Carmen Rosenberg-Miller

Position
Ph.D., 2022
Bio/Description

Profile

Ph.D., Princeton University, 2022

Carmen Rosenberg-Miller specializes in 19th-century European art. She is particularly interested in philosophies of identity, the idea of the artist, and the formation of the avant-garde in France.

Rosenberg-Miller is currently working on her first book project, based on her Ph.D. dissertation entitled “Representing Difference: Painting and Performance in the Art of Jean-François Raffaëlli.” Her book studies the problem of intersubjective representation in French art of the 1870s and 1880s. Through close study of Jean-François Raffaëlli’s artwork and writing, as well as his collaborations with well-known figures including Mary Cassatt, Edgar Degas, Edmond de Goncourt, Joris-Karl Huysmans, and Auguste Rodin, the book interrogates the philosophical stakes of realism and its late reimagination.

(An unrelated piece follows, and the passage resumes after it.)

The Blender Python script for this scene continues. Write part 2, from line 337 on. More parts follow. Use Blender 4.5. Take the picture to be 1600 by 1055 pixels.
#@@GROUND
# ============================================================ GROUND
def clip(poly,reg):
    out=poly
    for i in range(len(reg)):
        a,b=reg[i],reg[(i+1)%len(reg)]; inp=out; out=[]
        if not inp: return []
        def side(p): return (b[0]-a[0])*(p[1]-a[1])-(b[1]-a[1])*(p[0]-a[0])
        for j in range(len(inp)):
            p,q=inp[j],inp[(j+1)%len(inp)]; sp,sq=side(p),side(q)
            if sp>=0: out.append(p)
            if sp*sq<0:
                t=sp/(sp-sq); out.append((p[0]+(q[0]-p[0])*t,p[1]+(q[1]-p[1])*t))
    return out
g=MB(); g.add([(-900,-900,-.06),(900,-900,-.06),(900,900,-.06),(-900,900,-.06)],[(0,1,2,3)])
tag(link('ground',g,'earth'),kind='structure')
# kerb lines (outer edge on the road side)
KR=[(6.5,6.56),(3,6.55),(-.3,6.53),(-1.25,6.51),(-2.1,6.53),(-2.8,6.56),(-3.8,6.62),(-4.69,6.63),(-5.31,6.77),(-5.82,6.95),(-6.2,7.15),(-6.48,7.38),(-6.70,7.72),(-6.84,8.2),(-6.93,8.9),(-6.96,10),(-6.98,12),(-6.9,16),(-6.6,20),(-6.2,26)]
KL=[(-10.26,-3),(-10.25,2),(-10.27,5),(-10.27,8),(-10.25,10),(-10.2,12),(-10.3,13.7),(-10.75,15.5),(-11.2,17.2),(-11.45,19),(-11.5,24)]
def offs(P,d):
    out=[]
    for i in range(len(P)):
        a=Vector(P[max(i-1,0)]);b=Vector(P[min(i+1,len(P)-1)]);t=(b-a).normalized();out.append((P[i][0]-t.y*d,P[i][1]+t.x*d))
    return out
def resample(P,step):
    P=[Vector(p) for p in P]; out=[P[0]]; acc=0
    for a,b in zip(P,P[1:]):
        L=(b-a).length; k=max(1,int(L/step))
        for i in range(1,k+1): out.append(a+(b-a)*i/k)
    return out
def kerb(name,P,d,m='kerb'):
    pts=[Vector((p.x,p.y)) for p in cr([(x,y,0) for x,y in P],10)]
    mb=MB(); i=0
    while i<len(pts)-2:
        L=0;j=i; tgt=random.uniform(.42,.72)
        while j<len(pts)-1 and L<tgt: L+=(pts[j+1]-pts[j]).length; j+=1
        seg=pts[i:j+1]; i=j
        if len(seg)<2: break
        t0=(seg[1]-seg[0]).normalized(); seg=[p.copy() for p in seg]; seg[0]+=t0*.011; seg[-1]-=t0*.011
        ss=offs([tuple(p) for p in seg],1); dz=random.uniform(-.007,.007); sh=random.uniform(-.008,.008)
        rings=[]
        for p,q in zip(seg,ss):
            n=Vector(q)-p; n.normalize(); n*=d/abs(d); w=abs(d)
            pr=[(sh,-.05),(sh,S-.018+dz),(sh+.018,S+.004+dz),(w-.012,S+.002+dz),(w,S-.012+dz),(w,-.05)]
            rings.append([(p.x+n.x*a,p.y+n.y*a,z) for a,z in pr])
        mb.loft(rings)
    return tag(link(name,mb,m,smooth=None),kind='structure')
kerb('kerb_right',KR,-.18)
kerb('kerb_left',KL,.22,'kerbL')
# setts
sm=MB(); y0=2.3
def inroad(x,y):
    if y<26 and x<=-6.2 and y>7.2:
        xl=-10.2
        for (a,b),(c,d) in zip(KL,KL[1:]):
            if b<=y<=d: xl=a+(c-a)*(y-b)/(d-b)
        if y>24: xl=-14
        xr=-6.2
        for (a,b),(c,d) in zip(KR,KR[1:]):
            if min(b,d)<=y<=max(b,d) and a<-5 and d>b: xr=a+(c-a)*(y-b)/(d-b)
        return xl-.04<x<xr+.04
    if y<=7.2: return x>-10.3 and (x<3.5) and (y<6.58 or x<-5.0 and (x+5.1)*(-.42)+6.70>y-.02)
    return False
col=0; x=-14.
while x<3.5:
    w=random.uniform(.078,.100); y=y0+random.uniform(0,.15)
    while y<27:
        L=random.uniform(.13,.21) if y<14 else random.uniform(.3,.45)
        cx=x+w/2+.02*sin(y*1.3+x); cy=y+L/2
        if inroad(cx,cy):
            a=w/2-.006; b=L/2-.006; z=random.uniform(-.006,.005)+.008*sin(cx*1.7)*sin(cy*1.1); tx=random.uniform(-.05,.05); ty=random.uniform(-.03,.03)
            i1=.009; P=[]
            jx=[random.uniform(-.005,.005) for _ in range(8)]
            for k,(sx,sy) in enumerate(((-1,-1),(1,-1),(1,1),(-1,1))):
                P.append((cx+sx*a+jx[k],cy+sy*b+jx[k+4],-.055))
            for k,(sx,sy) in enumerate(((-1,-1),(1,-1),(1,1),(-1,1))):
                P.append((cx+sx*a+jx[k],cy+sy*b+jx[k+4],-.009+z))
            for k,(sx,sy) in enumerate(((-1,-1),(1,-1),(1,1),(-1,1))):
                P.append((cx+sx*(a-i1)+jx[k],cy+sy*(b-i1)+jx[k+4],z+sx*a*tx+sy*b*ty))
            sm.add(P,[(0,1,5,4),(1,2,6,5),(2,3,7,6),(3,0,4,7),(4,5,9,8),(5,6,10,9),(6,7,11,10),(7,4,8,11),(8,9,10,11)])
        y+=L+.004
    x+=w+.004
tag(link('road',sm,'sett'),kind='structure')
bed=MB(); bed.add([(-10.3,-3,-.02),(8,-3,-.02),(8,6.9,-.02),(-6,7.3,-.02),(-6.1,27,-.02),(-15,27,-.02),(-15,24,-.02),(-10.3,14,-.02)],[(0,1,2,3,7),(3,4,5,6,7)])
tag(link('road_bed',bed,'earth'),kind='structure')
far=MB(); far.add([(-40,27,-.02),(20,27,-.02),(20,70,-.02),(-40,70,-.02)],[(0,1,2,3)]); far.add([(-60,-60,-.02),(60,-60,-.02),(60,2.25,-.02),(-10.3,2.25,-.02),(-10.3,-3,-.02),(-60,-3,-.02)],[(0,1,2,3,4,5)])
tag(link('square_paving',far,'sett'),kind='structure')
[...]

Rosenberg-Miller received a Fulbright Award in support of her research in Paris at the Musée d’Orsay. She has delivered talks and lectures on 19th-century European and American art at domestic and international conferences and symposia. Before receiving her Ph.D. from Princeton, she received an M.A. in the History of Art from The Courtauld Institute of Art in London (2014) and a B.A. in Art History from Columbia University (2011).

Selected Publications

“The missing piece of Jean-François Raffaëlli’s ‘The family of Jean-le-Boîteux.’” The Burlington Magazine 163, no. 1422 (September 2021).